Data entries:
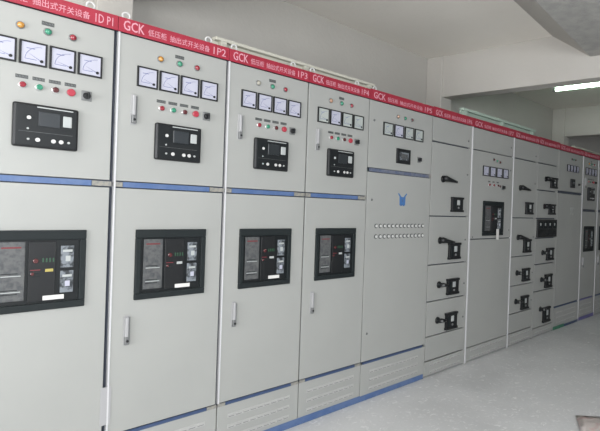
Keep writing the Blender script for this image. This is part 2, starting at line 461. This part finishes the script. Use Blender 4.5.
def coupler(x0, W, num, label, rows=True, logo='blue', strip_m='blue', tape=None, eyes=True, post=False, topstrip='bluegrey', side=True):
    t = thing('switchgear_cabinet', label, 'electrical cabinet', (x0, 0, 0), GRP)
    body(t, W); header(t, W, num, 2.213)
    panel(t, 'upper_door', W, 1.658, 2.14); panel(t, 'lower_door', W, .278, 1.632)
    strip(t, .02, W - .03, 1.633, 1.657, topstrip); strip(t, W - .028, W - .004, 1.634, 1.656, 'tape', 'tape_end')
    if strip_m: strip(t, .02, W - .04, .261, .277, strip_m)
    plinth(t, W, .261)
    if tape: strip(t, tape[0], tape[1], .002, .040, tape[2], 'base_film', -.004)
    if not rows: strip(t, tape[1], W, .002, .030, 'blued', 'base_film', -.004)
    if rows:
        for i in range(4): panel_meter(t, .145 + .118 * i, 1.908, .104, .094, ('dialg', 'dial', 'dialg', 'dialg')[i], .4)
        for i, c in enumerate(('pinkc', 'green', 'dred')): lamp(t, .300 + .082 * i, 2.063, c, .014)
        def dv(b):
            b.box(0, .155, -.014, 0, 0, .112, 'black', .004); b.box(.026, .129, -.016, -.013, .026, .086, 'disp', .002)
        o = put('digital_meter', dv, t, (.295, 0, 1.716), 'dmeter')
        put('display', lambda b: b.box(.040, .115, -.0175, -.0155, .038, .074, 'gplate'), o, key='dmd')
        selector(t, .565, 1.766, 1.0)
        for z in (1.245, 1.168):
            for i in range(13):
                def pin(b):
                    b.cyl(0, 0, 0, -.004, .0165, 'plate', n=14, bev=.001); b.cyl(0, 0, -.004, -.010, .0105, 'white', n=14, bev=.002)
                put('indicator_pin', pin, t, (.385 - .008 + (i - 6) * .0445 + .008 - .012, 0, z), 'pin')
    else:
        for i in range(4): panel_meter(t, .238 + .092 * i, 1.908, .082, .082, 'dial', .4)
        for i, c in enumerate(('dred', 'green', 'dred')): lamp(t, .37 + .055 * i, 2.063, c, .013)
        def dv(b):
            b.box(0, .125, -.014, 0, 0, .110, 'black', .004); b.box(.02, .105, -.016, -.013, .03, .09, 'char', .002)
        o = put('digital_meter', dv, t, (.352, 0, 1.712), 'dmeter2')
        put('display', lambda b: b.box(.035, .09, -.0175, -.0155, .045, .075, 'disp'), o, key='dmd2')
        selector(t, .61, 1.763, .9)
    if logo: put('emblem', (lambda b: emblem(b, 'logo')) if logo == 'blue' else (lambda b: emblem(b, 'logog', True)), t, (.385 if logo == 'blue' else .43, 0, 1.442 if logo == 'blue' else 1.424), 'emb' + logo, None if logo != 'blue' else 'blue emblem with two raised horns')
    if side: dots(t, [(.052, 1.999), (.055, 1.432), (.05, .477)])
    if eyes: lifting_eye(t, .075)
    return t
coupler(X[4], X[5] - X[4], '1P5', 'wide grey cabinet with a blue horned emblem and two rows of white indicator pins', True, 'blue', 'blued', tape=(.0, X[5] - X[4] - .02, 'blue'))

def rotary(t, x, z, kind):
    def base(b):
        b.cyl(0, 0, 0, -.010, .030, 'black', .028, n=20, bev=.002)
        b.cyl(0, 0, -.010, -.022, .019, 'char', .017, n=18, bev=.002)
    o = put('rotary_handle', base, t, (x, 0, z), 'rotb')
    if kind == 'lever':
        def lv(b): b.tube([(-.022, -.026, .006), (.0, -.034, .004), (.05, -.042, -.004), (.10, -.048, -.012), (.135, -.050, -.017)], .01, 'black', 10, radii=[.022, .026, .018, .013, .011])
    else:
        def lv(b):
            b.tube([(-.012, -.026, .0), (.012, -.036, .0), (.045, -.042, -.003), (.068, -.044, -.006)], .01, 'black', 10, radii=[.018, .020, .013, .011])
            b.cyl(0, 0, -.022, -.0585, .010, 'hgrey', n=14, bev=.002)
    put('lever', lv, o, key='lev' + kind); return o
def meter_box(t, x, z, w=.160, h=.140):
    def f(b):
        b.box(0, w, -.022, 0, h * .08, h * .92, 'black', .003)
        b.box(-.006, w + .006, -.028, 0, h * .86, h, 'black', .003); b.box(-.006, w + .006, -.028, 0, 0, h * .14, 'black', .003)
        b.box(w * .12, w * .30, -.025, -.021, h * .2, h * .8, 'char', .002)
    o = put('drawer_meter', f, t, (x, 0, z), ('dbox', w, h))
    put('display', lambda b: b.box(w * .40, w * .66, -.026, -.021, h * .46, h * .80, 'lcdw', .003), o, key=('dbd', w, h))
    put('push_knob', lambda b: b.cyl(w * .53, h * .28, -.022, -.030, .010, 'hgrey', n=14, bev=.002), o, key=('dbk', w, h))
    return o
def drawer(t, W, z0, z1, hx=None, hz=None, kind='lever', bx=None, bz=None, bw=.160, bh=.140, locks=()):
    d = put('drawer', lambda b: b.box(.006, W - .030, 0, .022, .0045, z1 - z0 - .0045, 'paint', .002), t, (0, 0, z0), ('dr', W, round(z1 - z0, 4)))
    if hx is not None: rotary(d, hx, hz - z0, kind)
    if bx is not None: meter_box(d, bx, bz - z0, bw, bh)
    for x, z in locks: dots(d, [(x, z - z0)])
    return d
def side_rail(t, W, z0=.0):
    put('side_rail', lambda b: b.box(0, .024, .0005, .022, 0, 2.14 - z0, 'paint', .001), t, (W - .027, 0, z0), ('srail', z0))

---

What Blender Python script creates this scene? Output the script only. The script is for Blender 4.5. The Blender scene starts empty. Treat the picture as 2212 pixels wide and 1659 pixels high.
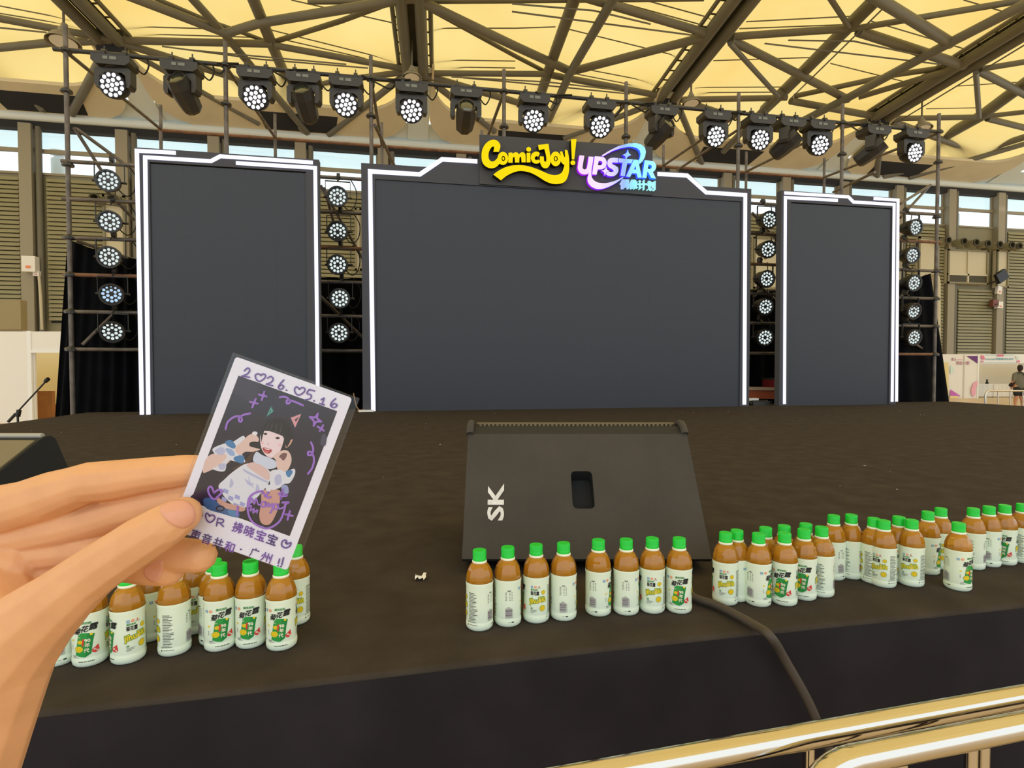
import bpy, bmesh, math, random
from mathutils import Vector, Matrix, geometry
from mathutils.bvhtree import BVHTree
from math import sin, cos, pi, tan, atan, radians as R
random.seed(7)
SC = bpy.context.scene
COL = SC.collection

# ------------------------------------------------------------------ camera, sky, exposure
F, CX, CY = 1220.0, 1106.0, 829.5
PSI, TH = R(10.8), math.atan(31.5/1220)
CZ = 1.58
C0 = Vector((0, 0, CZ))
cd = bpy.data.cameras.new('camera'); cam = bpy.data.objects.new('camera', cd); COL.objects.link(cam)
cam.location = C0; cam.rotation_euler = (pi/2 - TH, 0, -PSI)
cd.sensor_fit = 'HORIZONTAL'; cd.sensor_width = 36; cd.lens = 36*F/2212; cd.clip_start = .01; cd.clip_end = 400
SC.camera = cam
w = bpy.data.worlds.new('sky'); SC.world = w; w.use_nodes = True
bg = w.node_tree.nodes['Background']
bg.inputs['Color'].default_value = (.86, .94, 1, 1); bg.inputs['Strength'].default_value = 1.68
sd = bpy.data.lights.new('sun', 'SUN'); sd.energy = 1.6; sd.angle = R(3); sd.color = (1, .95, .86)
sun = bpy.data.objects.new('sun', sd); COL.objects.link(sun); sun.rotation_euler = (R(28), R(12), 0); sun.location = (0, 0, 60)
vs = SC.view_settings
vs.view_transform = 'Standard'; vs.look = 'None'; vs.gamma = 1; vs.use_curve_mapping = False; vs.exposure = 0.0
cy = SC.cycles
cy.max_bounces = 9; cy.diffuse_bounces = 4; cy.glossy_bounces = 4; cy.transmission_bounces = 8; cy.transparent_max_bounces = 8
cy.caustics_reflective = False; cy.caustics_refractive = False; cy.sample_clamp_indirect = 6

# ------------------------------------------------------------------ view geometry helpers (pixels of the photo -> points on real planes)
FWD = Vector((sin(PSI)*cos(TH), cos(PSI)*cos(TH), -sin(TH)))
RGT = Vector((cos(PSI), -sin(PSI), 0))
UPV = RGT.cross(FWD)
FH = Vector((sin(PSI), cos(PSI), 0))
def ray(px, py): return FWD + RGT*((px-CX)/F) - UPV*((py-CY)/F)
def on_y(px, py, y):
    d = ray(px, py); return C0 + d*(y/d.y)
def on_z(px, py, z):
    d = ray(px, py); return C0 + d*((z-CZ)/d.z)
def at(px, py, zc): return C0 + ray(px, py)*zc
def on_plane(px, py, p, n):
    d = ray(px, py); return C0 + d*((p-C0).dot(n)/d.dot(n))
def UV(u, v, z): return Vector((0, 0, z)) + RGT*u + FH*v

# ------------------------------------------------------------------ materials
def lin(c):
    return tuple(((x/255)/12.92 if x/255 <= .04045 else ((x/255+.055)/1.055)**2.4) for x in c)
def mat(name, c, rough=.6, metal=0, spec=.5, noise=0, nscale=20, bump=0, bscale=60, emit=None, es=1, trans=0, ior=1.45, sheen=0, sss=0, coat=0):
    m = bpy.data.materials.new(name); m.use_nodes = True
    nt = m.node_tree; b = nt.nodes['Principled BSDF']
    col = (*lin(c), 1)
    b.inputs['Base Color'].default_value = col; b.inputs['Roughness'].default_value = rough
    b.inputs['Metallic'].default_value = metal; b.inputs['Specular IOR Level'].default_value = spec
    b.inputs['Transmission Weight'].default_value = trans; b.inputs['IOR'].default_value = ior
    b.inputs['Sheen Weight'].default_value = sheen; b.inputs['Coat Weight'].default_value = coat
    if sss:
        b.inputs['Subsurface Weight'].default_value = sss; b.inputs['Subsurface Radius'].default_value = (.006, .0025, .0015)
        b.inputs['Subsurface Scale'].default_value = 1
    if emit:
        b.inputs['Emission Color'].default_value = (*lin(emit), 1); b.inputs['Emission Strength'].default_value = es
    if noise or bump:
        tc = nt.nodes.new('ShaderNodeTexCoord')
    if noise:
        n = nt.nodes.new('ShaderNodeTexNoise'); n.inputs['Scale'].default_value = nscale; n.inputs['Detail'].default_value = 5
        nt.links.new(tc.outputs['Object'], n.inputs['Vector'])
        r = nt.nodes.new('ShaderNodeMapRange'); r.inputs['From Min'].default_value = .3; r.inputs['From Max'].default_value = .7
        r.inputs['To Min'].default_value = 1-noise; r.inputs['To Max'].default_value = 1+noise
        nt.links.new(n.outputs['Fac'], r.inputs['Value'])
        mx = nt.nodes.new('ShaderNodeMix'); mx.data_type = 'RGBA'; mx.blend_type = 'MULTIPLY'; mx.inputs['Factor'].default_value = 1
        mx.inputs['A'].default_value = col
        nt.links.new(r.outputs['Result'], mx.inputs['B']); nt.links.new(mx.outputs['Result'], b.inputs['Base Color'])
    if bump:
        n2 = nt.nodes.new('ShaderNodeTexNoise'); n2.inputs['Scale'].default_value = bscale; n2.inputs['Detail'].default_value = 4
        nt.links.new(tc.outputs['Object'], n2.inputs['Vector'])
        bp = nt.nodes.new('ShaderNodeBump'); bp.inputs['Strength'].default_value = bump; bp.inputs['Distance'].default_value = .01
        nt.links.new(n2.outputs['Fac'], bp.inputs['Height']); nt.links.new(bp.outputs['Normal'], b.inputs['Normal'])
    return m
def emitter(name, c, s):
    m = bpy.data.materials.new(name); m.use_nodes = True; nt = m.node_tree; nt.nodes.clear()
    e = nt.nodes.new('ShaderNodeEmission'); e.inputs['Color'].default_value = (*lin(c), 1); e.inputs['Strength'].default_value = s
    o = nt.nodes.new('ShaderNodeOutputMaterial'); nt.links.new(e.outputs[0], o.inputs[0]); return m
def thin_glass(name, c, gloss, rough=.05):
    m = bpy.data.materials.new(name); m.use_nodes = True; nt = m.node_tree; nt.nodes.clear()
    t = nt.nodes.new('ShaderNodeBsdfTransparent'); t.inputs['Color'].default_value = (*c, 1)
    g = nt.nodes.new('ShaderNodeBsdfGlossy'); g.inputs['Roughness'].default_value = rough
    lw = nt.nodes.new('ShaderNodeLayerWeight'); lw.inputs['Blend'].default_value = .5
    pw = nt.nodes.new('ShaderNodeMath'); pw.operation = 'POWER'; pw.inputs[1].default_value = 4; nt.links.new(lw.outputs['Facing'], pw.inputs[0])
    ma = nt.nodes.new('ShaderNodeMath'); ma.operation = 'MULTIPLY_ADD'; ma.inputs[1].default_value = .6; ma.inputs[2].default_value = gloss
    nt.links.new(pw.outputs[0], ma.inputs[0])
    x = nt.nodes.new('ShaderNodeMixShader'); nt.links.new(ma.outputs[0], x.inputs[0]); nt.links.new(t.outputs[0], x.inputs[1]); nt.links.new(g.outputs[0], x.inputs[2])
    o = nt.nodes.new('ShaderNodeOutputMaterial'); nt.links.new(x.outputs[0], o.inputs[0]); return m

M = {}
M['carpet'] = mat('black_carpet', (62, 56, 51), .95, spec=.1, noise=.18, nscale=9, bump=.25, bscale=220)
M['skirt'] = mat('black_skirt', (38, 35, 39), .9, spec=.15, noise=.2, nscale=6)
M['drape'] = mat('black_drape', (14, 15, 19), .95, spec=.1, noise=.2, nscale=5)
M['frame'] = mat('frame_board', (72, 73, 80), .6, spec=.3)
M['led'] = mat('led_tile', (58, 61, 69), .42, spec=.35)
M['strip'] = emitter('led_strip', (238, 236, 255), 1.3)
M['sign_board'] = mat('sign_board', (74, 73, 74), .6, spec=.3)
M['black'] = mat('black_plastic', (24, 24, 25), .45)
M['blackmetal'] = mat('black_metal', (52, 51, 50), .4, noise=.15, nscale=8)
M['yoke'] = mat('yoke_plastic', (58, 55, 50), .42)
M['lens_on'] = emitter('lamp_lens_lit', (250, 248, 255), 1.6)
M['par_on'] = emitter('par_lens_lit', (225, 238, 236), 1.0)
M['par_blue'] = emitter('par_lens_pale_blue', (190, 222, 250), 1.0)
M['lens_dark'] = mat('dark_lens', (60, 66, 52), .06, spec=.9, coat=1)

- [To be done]
Pictures are excluded. Repeat exactly the lines from the one containing "What Blender Python" to the one containing "COL = SC.collection", inclusive.

- [Expected output]
What Blender Python script creates this scene? Output the script only. The script is for Blender 4.5. The Blender scene starts empty. Treat the picture as 2212 pixels wide and 1659 pixels high.
import bpy, bmesh, math, random
from mathutils import Vector, Matrix, geometry
from mathutils.bvhtree import BVHTree
from math import sin, cos, pi, tan, atan, radians as R
random.seed(7)
SC = bpy.context.scene
COL = SC.collection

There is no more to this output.